Correlation Heatmap in Python


A heatmap is a type of data visualization that depicts the magnitude of an instance or set of values based on two colors. It is a very valuable chart for showing the concentration of values between two different points.

I created a local project called Heatmap with Seaborn to test this.

import pandas as pd
import matplotlib.pyplot as plt
import seaborn as sns
# get some random data

lstnum = []
import random
for i in range(6):
        lstnum.append(random.randrange(5,8))
lstnum
[6, 5, 6, 6, 5, 7]

# manually create the dataframe with a dictionary of lists.
data = {'firstname': ['Bob', 'Sally', 'Suzie', 'Rowan', 'Sandra', 'Shirley'],
       'tenure': [2, 4, 5, 7, 7, 8],
       'salary': [45000, 55000, 60000, 89000, 91000, 99000],
       'random': lstnum}
df = pd.DataFrame(data)
df

Let’s create a heatmap of correlations.

df1 = df.drop('firstname', axis=1)

plt.figure(figsize=(2.5,2.5))
heatmap = sns.heatmap(df1.corr(), vmin=-1, vmax=1, annot=True, cmap=sns.color_palette("vlag", as_cmap=True))
heatmap.set_title('Correlation Heatmap', fontdict={'fontsize':12}, pad=10)

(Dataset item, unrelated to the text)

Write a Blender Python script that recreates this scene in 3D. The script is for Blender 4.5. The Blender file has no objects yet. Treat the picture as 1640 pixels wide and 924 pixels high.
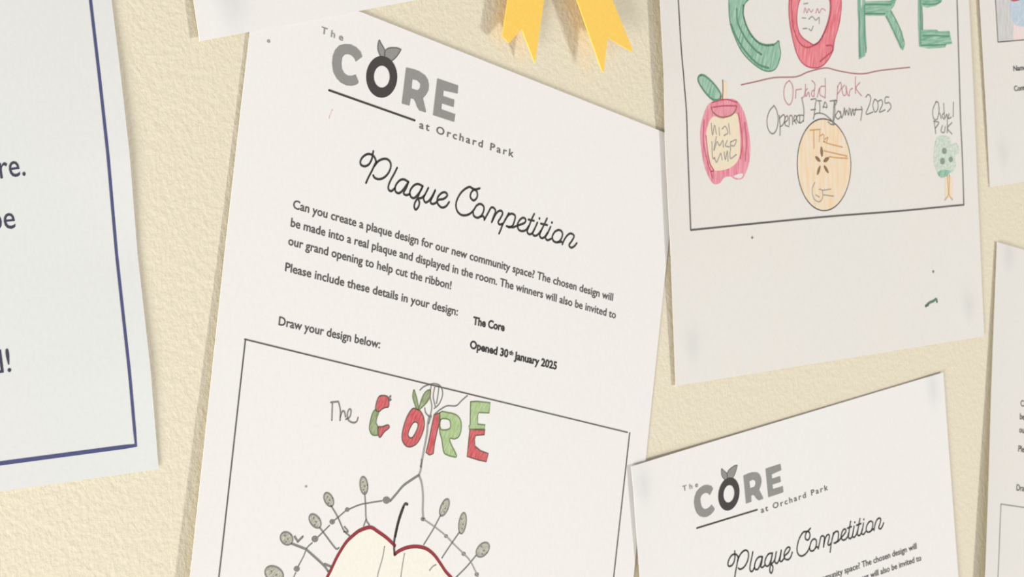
import bpy, bmesh, math, random
import numpy as np
from mathutils import Vector, Matrix
from mathutils.geometry import tessellate_polygon

SC = bpy.context.scene
COL = SC.collection
rnd = random.Random(7)

# ------------------------------------------------------------------ camera
F_PX, YAW, PITCH, DIST = 4895.4, 0.92665, 0.01220, 559.32     # focal length in px, mm from the wall
Z0 = 1.5                                                       # camera height in m
cy, sy, cp, sp = math.cos(YAW), math.sin(YAW), math.cos(PITCH), math.sin(PITCH)
FWD = np.array([sy*cp, cy*cp, sp]); RGT = np.array([cy, -sy, 0.0]); UPV = np.cross(RGT, FWD)
cam = bpy.data.cameras.new('camera'); cam_o = bpy.data.objects.new('camera', cam); COL.objects.link(cam_o)
cam.sensor_fit = 'HORIZONTAL'; cam.sensor_width = 36; cam.lens = 36*F_PX/1640
cam.clip_start = 0.02; cam.clip_end = 30
m = Matrix.Identity(4)
for i, a in enumerate((RGT, UPV, -FWD)):
    for j in range(3): m[j][i] = a[j]
m[0][3], m[1][3], m[2][3] = 0, -DIST/1000, Z0
cam_o.matrix_world = m
cam.dof.use_dof = True; cam.dof.focus_distance = 0.80; cam.dof.aperture_fstop = 100
SC.camera = cam_o

# ------------------------------------------------------------------ world, lights, exposure
w = bpy.data.worlds.new('world'); SC.world = w; w.use_nodes = True
w.node_tree.nodes['Background'].inputs[0].default_value = (1.0, 0.945, 0.945, 1)
w.node_tree.nodes['Background'].inputs[1].default_value = 0.47
def area(name, loc, target, size, power, color):
    l = bpy.data.lights.new(name, 'AREA'); l.shape = 'DISK'; l.size = size; l.energy = power; l.color = color
    o = bpy.data.objects.new(name, l); COL.objects.link(o); o.location = loc
    o.rotation_euler = (Vector(target)-Vector(loc)).to_track_quat('-Z', 'Y').to_euler(); return o
area('room_lamp', (3.55, -2.15, 0.45), (0.85, 0, 1.55), 0.5, 77, (0.985, 0.985, 0.95))
area('window_light', (-0.75, -0.5, 0.72), (0.75, 0, 1.4), 0.5, 36, (1.0, 0.985, 0.955))
SC.view_settings.view_transform = 'Standard'; SC.view_settings.look = 'None'
SC.view_settings.gamma = 1; SC.view_settings.use_curve_mapping = False
SC.view_settings.exposure = -0.1

# ------------------------------------------------------------------ materials
def lin(c):
    return tuple((x/12.92 if x <= .04045 else ((x+.055)/1.055)**2.4) for x in (v/255 for v in c)) + (1,)
def nodes(name):
    mt = bpy.data.materials.new(name); mt.use_nodes = True
    nt = mt.node_tree; return mt, nt, nt.nodes['Principled BSDF']
def plain(name, col, rough=.85, spec=.15):
    mt, nt, b = nodes(name)
    b.inputs['Base Color'].default_value = lin(col); b.inputs['Roughness'].default_value = rough
    b.inputs['Specular IOR Level'].default_value = spec
    nz = nt.nodes.new('ShaderNodeTexNoise'); nz.inputs['Scale'].default_value = 900; nz.inputs['Detail'].default_value = 2
    tc = nt.nodes.new('ShaderNodeTexCoord'); nt.links.new(tc.outputs['Object'], nz.inputs['Vector'])
    mx = nt.nodes.new('ShaderNodeMix'); mx.data_type = 'RGBA'
    mx.inputs[6].default_value = lin(tuple(max(0, c-7) for c in col)); mx.inputs[7].default_value = lin(tuple(min(255, c+7) for c in col))
    nt.links.new(nz.outputs['Fac'], mx.inputs[0]); nt.links.new(mx.outputs[2], b.inputs['Base Color'])
    return mt
def streaky(name, c1, c2, ang=0.0, freq=1.1, stretch=9.0, lo=.35, hi=.65):
    """coloured pencil or crayon: two tones in streaks along a hand's direction, laid out on the sheet in mm"""
    mt, nt, b = nodes(name)
    b.inputs['Roughness'].default_value = .85; b.inputs['Specular IOR Level'].default_value = .15
    uv = nt.nodes.new('ShaderNodeUVMap'); uv.uv_map = 'UVMap'
    rt = nt.nodes.new('ShaderNodeVectorRotate'); rt.rotation_type = 'Z_AXIS'; rt.inputs['Angle'].default_value = ang
    mp = nt.nodes.new('ShaderNodeMapping'); mp.inputs['Scale'].default_value = (freq/stretch, freq, 1)
    nz = nt.nodes.new('ShaderNodeTexNoise'); nz.inputs['Scale'].default_value = 1; nz.inputs['Detail'].default_value = 3; nz.inputs['Roughness'].default_value = .6
    mr = nt.nodes.new('ShaderNodeMapRange'); mr.inputs['From Min'].default_value = lo; mr.inputs['From Max'].default_value = hi
    mx = nt.nodes.new('ShaderNodeMix'); mx.data_type = 'RGBA'; mx.inputs[6].default_value = lin(c1); mx.inputs[7].default_value = lin(c2)
    L = nt.links.new
    L(uv.outputs[0], rt.inputs['Vector']); L(rt.outputs[0], mp.inputs['Vector']); L(mp.outputs[0], nz.inputs['Vector'])
    L(nz.outputs['Fac'], mr.inputs['Value']); L(mr.outputs[0], mx.inputs[0]); L(mx.outputs[2], b.inputs['Base Color'])
    return mt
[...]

In the above code, instead of dropping the firstname column, we could simply list out the columns we want and continue to use df. The syntax would look like this: df[[‘my_col’, ‘my_col2’, ‘my_col3’]].corr()… Also, the other way to set the title is to use plt.title(‘The Title’) and then plt.show() instead of heatmap.set_title().


So we see a very high correlation (0.97) between the tenure (number of years worked at the company) and the salary. We see a low correlation between the random numbers and the salary and the tenure.